Despite its neutral status during the first two and a half years of the war,
the United States early on cast a substantial shadow over the conduct of the
conflict. Although President Woodrow Wilson in 1914 asked Americans to
maintain a genuine feeling of neutrality, to be "impartial in fact as well as
name," he himself, like most leaders of American opinion, was more
sympathetic to the cause of the Allies. Many Americans viewed Germany
as the homeland of a disreputable, even dangerous militarism. Its brutal
invasion of the neutral country of Belgium necessarily made American
leaders wonder how the United States, another neutral country, would fare
in a world dominated by German power.
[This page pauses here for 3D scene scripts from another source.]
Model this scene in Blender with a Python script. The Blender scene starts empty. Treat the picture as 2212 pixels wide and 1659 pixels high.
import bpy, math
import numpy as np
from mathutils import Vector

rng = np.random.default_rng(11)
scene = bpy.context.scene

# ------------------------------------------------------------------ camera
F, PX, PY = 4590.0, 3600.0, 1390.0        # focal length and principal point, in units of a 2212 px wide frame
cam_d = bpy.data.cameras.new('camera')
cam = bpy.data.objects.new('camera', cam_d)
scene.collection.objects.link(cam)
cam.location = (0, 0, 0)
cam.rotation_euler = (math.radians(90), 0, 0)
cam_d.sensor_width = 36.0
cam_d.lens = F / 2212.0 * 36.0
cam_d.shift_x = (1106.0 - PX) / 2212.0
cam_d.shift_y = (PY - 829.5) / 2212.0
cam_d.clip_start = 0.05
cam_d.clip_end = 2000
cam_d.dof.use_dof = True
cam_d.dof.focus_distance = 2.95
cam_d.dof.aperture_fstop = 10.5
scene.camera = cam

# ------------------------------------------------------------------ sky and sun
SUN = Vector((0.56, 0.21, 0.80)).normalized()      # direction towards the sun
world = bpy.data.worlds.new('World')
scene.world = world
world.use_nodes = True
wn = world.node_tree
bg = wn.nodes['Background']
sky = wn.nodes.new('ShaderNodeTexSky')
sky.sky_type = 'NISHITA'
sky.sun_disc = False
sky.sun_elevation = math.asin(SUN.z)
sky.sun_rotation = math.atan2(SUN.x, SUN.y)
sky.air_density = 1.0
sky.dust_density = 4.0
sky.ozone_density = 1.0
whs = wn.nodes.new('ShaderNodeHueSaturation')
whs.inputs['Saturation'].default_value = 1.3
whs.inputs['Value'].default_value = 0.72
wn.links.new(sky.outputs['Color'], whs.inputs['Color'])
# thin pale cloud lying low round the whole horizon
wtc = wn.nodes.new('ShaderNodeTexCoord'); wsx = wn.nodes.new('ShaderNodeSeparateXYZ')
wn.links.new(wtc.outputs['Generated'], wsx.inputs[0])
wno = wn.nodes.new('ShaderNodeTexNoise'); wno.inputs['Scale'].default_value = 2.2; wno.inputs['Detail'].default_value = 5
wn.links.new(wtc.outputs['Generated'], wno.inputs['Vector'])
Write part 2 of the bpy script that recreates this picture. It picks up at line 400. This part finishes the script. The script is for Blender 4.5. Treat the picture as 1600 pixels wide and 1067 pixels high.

Wilson personally admired the
British system of government and thought that a victory by the Central
Powers in the war would set back democracy everywhere.
American commercial and cultural ties with Great Britain and France
were stronger than those to Germany, and the British had worked hard to
cultivate good Anglo-American relations since the late nineteenth century.
The British also had the advantage of controlling the flow of information
from Europe to America. On the day they entered the war, the British cut
the German undersea cables linking that country to the Atlantic, establishing
an Allied monopoly over news from Europe. American policy tilted toward
the Allies. Indeed, some of the president's key advisers, notably Colonel
Edward House, openly declared their support for the Allied cause early in
the conflict. Secretary of State William Jennings Bryan, the administration's
most vocal advocate of avoiding support for either side, resigned over that
issue in June 1915.
America's trade links to some of the countries of Europe swelled as a
result of the fighting. With Britain's blockade of Germany, only the Allied
powers could buy and deliver the products of the United States; thus,
American commerce with Britain and France grew vastly, more than tripling
in value by the close of 1916. Meanwhile, commerce with Germany
virtually disappeared. In October 1915, fear that a halt in Allied purchases
in the United States would trigger a recession pushed the administration to
end a ban on private loans to Britain and France.